Timeline of Amos Yee’s latest arrest by the Singapore Police Force over Section 298 of penal code

A timeline of Amos Yee’s latest sedition case that led to him being investigated by the Singapore Police Force (SPF) and his experience with the police arrest.

In response to earlier media queries, the police said that Amos had been arrested for offences under Sections 174 and 298 of the Penal Code.

The police spokesman said, “The offence under section 298 of the Penal Code relates to online remarks made in November 2015 that contained offensive and disparaging remarks against various religious communities,”

The timeline of Amos’ arrest for the offences

17 November 2015: Amos publishes a post on his blog https://amosyee.wordpress.com addressing Calvin Cheng’s comments on killing the children of terrorist members.

In the post, Amos wrote “Oh yes and xxxx Islam, and Allah doesn’t exist, but say you see a prick from ISIS who wants to kill or has even killed before, don’t think that’s a scenario where it’s alright to kill him”.

This statement prompted several police reports from the public.

12 December 2015: The SPF issues a statement affirming that Amos Yee is under investigation for his comments on Islam.

13 December 2015: Amos leaves Singapore. He faces no difficulty leaving Singapore. Amos heads first to Hong Kong, then to Melbourne and Taiwan. During his time abroad he posts several pictures to his Facebook account, one of which shows him holding up a middle finger to the Quran.

21 April 2016: Amos returns to Singapore. Once again, he is not stopped at immigration.

3 May 2016: Police show up at Amos’s home in Ang Mo Kio and inform him that he is legally obliged to show up for investigation. On the same day, Amos uploads a video in which he secretly records the police at his door.

9 May 2016: Amos attempts to leave the country. He is stopped by immigration and has his passport confiscated.

10 May 2015: Amos is arrested while going to buy lunch from a flat in Jurong. 3 police officers were allegedly waiting at the void deck downstairs. Once spotted, they immediately went up and handcuffed him. In the house, the 3 police officers called for assistance. 6 more officers then showed up. The police then began to search the house, finally confiscating a slew of electrical devices.

Confiscated items include:

  • 5 phones
  • 7 laptops (1 of which is was Amos’ mother’s working laptop that had her prepared tuition notes inside and it significantly disrupted her work)
  • 1 desktop computer
  • 6 cameras
  • 3 tripods

Amos estimates that the total worth of the items is around SGD$16,000.

According to Amos, when the police decided to send him back to the police station, plastic shackles were used to secure Amos’ arms, legs and around his body. Amos said that the shackles were very tight and expressed discomfort but the officers refused to loosen them and quoted the officers saying,  ‘(until) we are back at the station’. Once the shackles were loosened, there were noticeable bruises on both arms and legs.

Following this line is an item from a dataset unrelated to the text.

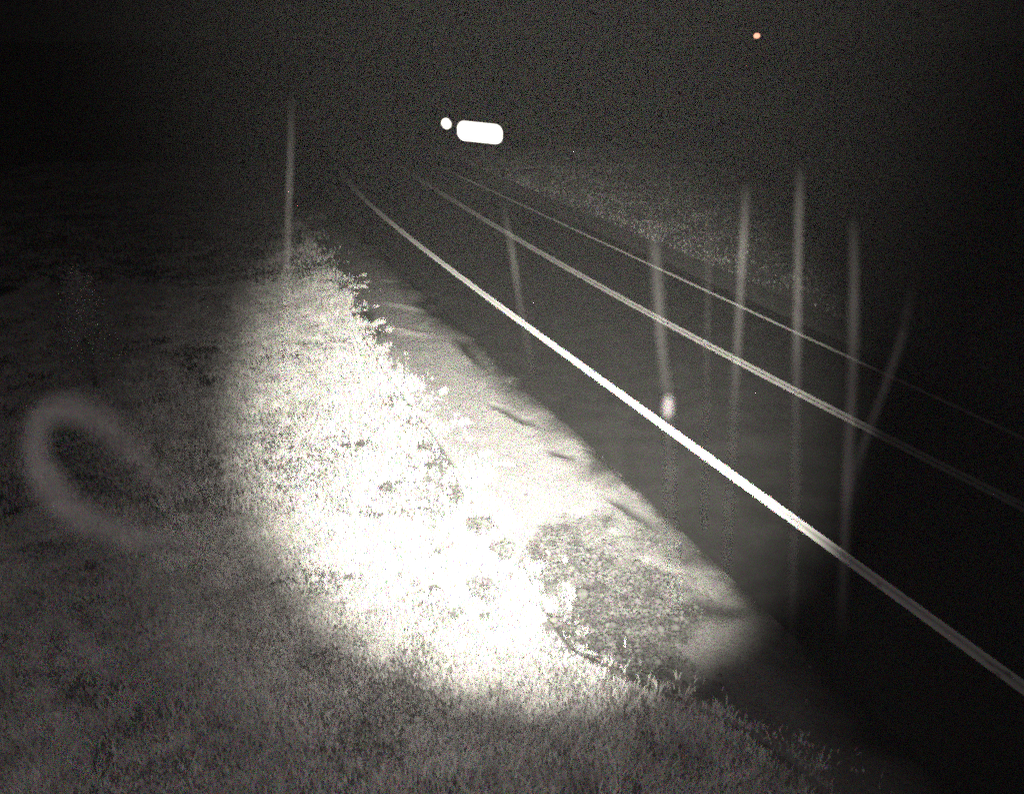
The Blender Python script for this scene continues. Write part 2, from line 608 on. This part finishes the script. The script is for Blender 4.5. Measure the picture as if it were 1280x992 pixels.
def plant(name, px, py, rx, rz, n, size, label, cat, group, lm, extra=()):
    q = at(px, py)
    z = float(field_h(np.array(q.x), np.array(q.y))) - 0.02
    root = empty(name, (q.x, q.y, z), label, cat, group)
    V, T = leaves(n, rx, rx, rz, size, rz * 0.95)
    for _ in range(4):
        pass
    o = raw_tri('foliage', V, T, lm); o.parent = root
    for k in range(3):
        a = rng.uniform(0, 6.28); l = rx * rng.uniform(.2, .6)
        tube_mesh('stem', [(0, 0, -0.03), (math.cos(a) * l * .4, math.sin(a) * l * .4, rz * .7), (math.cos(a) * l, math.sin(a) * l, rz * 1.4)],
                  [size * .14, size * .1, size * .05], stem_mat, root, 6)
    return root


WG = 'dark weeds in the lit grass'
plant('weed_clump', 600, 660, 0.26, 0.13, 260, 0.06, 'dense round dark weed in the brightly lit grass, up left of the coarse stones', 'weed', WG, weed_mat)
plant('weed_clump', 571, 625, 0.13, 0.16, 120, 0.05, 'small upright dark weed in lit grass, just up left of the dense round weed', 'weed', WG, weed_mat)
plant('weed_clump', 487, 612, 0.24, 0.07, 110, 0.05, 'thin spreading dark weed near the middle of the brightest grass', 'weed', WG, weed_mat)
plant('weed_clump', 531, 560, 0.13, 0.11, 90, 0.045, 'small dark weed where the lit grass meets the smooth gravel', 'weed', WG, weed_mat)
plant('weed_clump', 607, 733, 0.3, 0.07, 110, 0.05, 'flat sprawling dark weed in lit grass, nearest to the camera', 'weed', WG, weed_mat)
plant('weed_clump', 655, 688, 0.5, 0.06, 300, 0.05, 'widest ragged patch of low dark weeds where lit grass meets the coarse stones', 'weed', WG, weed_mat)


# ------------------------------------------------------------------ roadside shrub at the left
def shrub():
    q = at(118, 478)
    z = float(field_h(np.array(q.x), np.array(q.y))) - 0.05
    root = empty('shrub', (q.x, q.y, z), 'tall narrow shrub dimly lit in the dark field at the left', 'shrub')
    Vs, Ts, off = [], [], 0
    tube_mesh('trunk', [(0, 0, -.05), (.04, 0, .9), (-.03, .03, 2.0), (0, 0, 2.9)], [.05, .04, .025, .01], stem_mat, root, 8)
    for k in range(26):
        zc = 0.35 + 2.6 * k / 26
        a = rng.uniform(0, 6.28); rr = rng.uniform(.1, .7) * (1 - abs(zc - 1.3) / 3)
        V, T = leaves(240, .42, .42, .3, .04, 0.3)
        V = V + [math.cos(a) * rr, math.sin(a) * rr, zc - 0.3]
        Vs.append(V); Ts.append(T + off); off += len(V)
        if k % 3 == 0:
            tube_mesh('branch', [(0, 0, max(.3, zc - .35)), (math.cos(a) * rr, math.sin(a) * rr, zc)], [.015, .006], stem_mat, root, 6)
    o = raw_tri('foliage', np.concatenate(Vs), np.concatenate(Ts), shrub_mat); o.parent = root


shrub()

# ------------------------------------------------------------------ sign and marker with emission for reflected light, far lamp
steel = noisy_mat('dull galvanised steel', 0.05, 0.09, 8, rough=0.6)


def emit(name, col, s):
    m, t, p = new_mat(name)
    p.inputs['Base Color'].default_value = (0.8, 0.8, 0.78, 1)
    p.inputs['Emission Color'].default_value = (*col, 1)
    p.inputs['Emission Strength'].default_value = s
    return m


def rounded_slab(w, h, r, th, skew=0.0, seg=10):
    out = []
    for cx, cz, a0 in ((w / 2 - r, h / 2 - r, 0), (-w / 2 + r, h / 2 - r, 90), (-w / 2 + r, -h / 2 + r, 180), (w / 2 - r, -h / 2 + r, 270)):
        for k in range(seg + 1):
            a = math.radians(a0 + 90 * k / seg)
            x, z = cx + r * math.cos(a), cz + r * math.sin(a)
            out.append((x, z + skew * x))
    n = len(out)
    V = [(x, -th / 2, z) for x, z in out] + [(x, th / 2, z) for x, z in out]
    Fc = [tuple(range(n)), tuple(range(n, 2 * n))[::-1]]
    Fc += [(k, k + n, (k + 1) % n + n, (k + 1) % n) for k in range(n)]
    return V, Fc


def reflective_sign():
    d = 56.0
    c = Vector((0, 0, CAM_H)) + ray(600, 165.5) * (d / ray(600, 165.5).y)
    sc = d * math.hypot(1, 0) / (F_PX * CP) * 1.0
    root = empty('reflective_sign', (c.x, c.y, 0), 'long rounded white reflective panel with added glow beyond the far side of the road', 'sign')
    k = (ray(628, 166) * (d / ray(628, 166).y)).x - (ray(572, 166) * (d / ray(572, 166).y)).x
    hgt = abs((ray(600, 152.5) * (d / ray(600, 152.5).y)).z - (ray(600, 178.5) * (d / ray(600, 178.5).y)).z)
    V, Fc = rounded_slab(k, hgt * 0.93, hgt * 0.36, 0.12, -0.10)
    o = mesh_obj('panel', [(x, y - 0.12, z + c.z) for x, y, z in V], Fc, emit('panel with painted-in glow', (1.0, 0.95, 0.86), 2.2), root)  # emission stands in for lamp light thrown back by the sign
    V, Fc = rounded_slab(k + .08, hgt * 0.93 + .08, hgt * 0.38, 0.1, -0.10)
    mesh_obj('frame', [(x, y + 0.0, z + c.z) for x, y, z in V], Fc, steel, root)
    for sx in (-1, 1):
        tube_mesh('post', [(sx * k * .28, .1, -.1), (sx * k * .28, .1, c.z + hgt * .3)], 0.03, steel, root)


reflective_sign()


def marker():
    d = 62.0
    R = ray(558, 154.5)
    c = Vector((0, 0, CAM_H)) + R * (d / R.y)
    root = empty('reflector_marker', (c.x, c.y, 0), 'small bright white oval marker just left of the long shining panel', 'marker')
    r = 6.2 / F_PX * d
    V, Fc = rounded_slab(r * 1.75, r * 2.05, r * .85, .06, 0.0)
    ca, sa = math.cos(0.6), math.sin(0.6)
    V = [(x * ca - z * sa, y - .07, x * sa + z * ca + c.z) for x, y, z in V]
    mesh_obj('disc', V, Fc, emit('disc with painted-in glow', (1.0, 0.95, 0.80), 2.0), root)  # reflector's returned light put into the material as emission
    tube_mesh('post', [(0, .02, -.1), (0, .02, c.z + r * .6)], 0.04, steel, root)


marker()


def far_lamp():
    d = 150.0
    R = ray(946, 45)
    c = Vector((0, 0, CAM_H)) + R * (d / R.y)
    root = empty('street_lamp', (c.x + 0.9, c.y, 0), 'distant lamp glowing pinkish orange high at the top right', 'lamp')
    tube_mesh('pole', [(0, 0, -.2), (0, 0, c.z - .6), (-.1, 0, c.z + .25), (-.75, 0, c.z + .42)], [.11, .08, .06, .05], steel, root)
    V, Fc = rounded_slab(.9, .24, .1, .3)
    mesh_obj('lamp_housing', [(x - .9, y, z + c.z + .5) for x, y, z in V], Fc, steel, root)
    bm = bmesh.new(); bmesh.ops.create_uvsphere(bm, u_segments=16, v_segments=10, radius=0.5)
    V = [((v.co.x) - .9, v.co.y, v.co.z * .8 + c.z) for v in bm.verts]; F_ = [tuple(v.index for v in f.verts) for f in bm.faces]; bm.free()
    mesh_obj('lamp_globe', V, F_, emit('warm lamp glass', (1.0, 0.42, 0.28), 1.6), root, True)


far_lamp()


# ------------------------------------------------------------------ strands of spider silk hanging in front of the mast
def silk(name, strength):
    m, t, p = new_mat(name)
    t.nodes.remove(p)
    out = t.nodes['Material Output']
    tr = t.nodes.new('ShaderNodeBsdfTransparent')
    df = t.nodes.new('ShaderNodeBsdfDiffuse'); df.inputs['Color'].default_value = (0.8, 0.76, 0.74, 1)
    mixn = t.nodes.new('ShaderNodeMixShader')
    a = t.nodes.new('ShaderNodeAttribute'); a.attribute_name = 'thickness'
    mul = t.nodes.new('ShaderNodeMath'); mul.operation = 'MULTIPLY'; mul.inputs[1].default_value = strength
    t.links.new(a.outputs['Fac'], mul.inputs[0])
    t.links.new(mul.outputs[0], mixn.inputs['Fac'])
    t.links.new(tr.outputs[0], mixn.inputs[1]); t.links.new(df.outputs[0], mixn.inputs[2])
    t.links.new(mixn.outputs[0], out.inputs['Surface'])
    return m


silk_mat = silk('spider silk', 1.0)
SILK_G = 'spider silk strands hanging before the camera'


def strand(pix, depth, dens, width_px, label, jitter=0.6, name='silk_strand', closed=False):
    """pix: places along the strand; each gets a point DEPTH metres out"""
    # smooth, resampled
    P = np.array(pix, float)
    tt = np.concatenate([[0], np.cumsum(np.hypot(*np.diff(P, axis=0).T))])
    n = max(24, int(tt[-1] / 10))
    s = np.linspace(0, tt[-1], n)
    x = np.interp(s, tt, P[:, 0]); y = np.interp(s, tt, P[:, 1])
    for _ in range(3):
        x[1:-1] = (x[:-2] + 2 * x[1:-1] + x[2:]) / 4; y[1:-1] = (y[:-2] + 2 * y[1:-1] + y[2:]) / 4
    D = np.interp(s / tt[-1], np.linspace(0, 1, len(dens)), dens)
    D = D * np.sin(np.pi * s / tt[-1]) ** 0.8 * (0.55 + 0.9 * fbm(s * 0.01, s * 0 + pix[0][0], 2.0, 4))
    pts = [Vector((0, 0, CAM_H)) + ray(a, b) * (depth) for i, (a, b) in enumerate(zip(x, y))]
    o = tube_mesh(name, [q - pts[0] for q in pts], [width_px / 2 / F_PX * depth * (1 + .12 * math.sin(k * .37 + len(pts))) for k in range(len(pts))], silk_mat, None, 8)
    o.location = pts[0]
    a = o.data.attributes.new('thickness', 'FLOAT', 'POINT')
    a.data.foreach_set('value', np.repeat(D, 8).astype(np.float32))
    tag(o, label, 'spider silk', SILK_G)
    return o


K = 0.0011
strand([(365, 100), (364, 160), (361, 260), (358, 360), (354, 470)], 1.5, [0, .2 * K, .3 * K, .3 * K, .15 * K], 5, 'lone faint upright silk strand above the left edge of the lit grass')
strand([(628, 250), (638, 300), (650, 380), (668, 475)], 1.5, [.1 * K, .25 * K, .3 * K, .1 * K], 4, 'short slanting faint silk strand left of the beaded one, over the near lane')
b = strand([(815, 270), (822, 350), (826, 430), (836, 505), (838, 640), (846, 760)], 1.2, [.2 * K, .5 * K, .75 * K, .7 * K, .75 * K, .7 * K, .3 * K], 12, 'silk strand carrying a bright bead just above the bright edge line')
strand([(886, 230), (885, 380), (882, 560), (880, 660)], 1.5, [0, .15 * K, .15 * K, 0], 5, 'faintest upright silk strand, between the beaded strand and the row of bright ones')
strand([(934, 220), (929, 300), (922, 430), (915, 560), (908, 720)], 1.3, [.1 * K, .6 * K, .6 * K, .6 * K, .8 * K, .5 * K], 8, 'leftmost of the three bright long strands right of the beaded one')
strand([(1000, 200), (998, 300), (996, 450), (994, 620), (988, 820)], 1.3, [.2 * K, .6 * K, .8 * K, .8 * K, .8 * K, .5 * K], 9, 'middle one of the three bright long silk strands')
strand([(1066, 270), (1068, 340), (1066, 460), (1060, 580), (1055, 680), (1052, 800)], 1.2, [.3 * K, .8 * K, .9 * K, 1.0 * K, .8 * K, .4 * K], 11, 'rightmost bright long strand, joined low down by a slanting one')
strand([(1142, 350), (1128, 420), (1100, 500), (1072, 575), (1058, 640)], 1.2, [0.2 * K, .7 * K, .8 * K, .8 * K, .3 * K], 8, 'slanting silk strand at far right leaning onto the long strand beside it')
# two slack loops very near
strand([(262, 650), (215, 612), (165, 565), (120, 522), (82, 506), (50, 518), (40, 560), (58, 605), (100, 648), (165, 672), (250, 690)], 0.6,
       [0, .35 * K, .4 * K, .4 * K, .6 * K, .8 * K, .85 * K, .8 * K, .6 * K, .45 * K, .1 * K], 40, 'thick blurred silk loop at left, shaped like an open oval')
strand([(190, 872), (135, 845), (100, 800), (70, 765), (40, 790), (45, 850), (75, 910), (120, 960)], 0.6, [0, .2 * K, .25 * K, .2 * K, .3 * K, .25 * K, 0], 28, 'fainter blurred silk loop at the bottom left below the oval one')
# bead on the beaded strand
bm = bmesh.new(); bmesh.ops.create_uvsphere(bm, u_segments=14, v_segments=10, radius=1.0)
V = [v.co.copy() for v in bm.verts]; F_ = [tuple(v.index for v in f.verts) for f in bm.faces]; bm.free()
dd = 1.2
c = Vector((0, 0, CAM_H)) + ray(835, 509) * dd - b.location
w = 6.5 / F_PX * dd
bo = mesh_obj('bead', [(v.x * w, v.y * w, v.z * w * 2.3) for v in V], F_, silk_mat, b, True)
for i, v in enumerate(bo.data.vertices): v.co += c
a = bo.data.attributes.new('thickness', 'FLOAT', 'POINT')
a.data.foreach_set('value', np.full(len(V), 0.013, np.float32))

# ------------------------------------------------------------------ haze
HAZE = 0.00008  # thin air volume, added to lift the dark floor and carry grain
hz, t, p = new_mat('night haze')
t.nodes.remove(p)
pv = t.nodes.new('ShaderNodeVolumePrincipled')
pv.inputs['Color'].default_value = (0.9, 0.88, 0.86, 1)
pv.inputs['Density'].default_value = HAZE
pv.inputs['Anisotropy'].default_value = 0.0
t.links.new(pv.outputs[0], t.nodes['Material Output'].inputs['Volume'])
x0, x1, y0, y1, z0, z1 = -901, 901, -401, 1401, -2.0, 60.0
Vb = [(x, y, z) for x in (x0, x1) for y in (y0, y1) for z in (z0, z1)]
Fb = [(0, 1, 3, 2), (4, 6, 7, 5), (0, 4, 5, 1), (2, 3, 7, 6), (0, 2, 6, 4), (1, 5, 7, 3)]
h = mesh_obj('haze', Vb, Fb, hz)
h['kind'] = 'stuff'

Amos was then brought to Jurong Police station and was questioned by ISP Doreen Chong. He said that there were 57 questions asked by the ISP during this interview.

Amos recounted that he was asked questions like:

  • “what was your intention to post the picture of you showing the middle finger on the Quran?”
  • “did you know that your words would offend people?”
  • “what do you mean by halal-snorters?”

Amos has stated that he did not answer any of the police’s questions. He noted that another male officer then threatened him saying, ‘if you don’t answer these questions, we can infer that to a different meaning and it will be to your disadvantage in court’.

Amos was subsequently released on $5,000 bail posted by his mother. 

There has been no further action by the police. Amos’ passport is currently impounded by the police and the police is still carrying out their investigation on the matter.

TOC understands that Amos has uploaded a video titled “Refuting Islam With Their Own Quran” on 19 May 2016. The video is taken off of Youtube within an hour (possibly for violating Youtube community standards). Amos then re-uploads the video on Vimeo.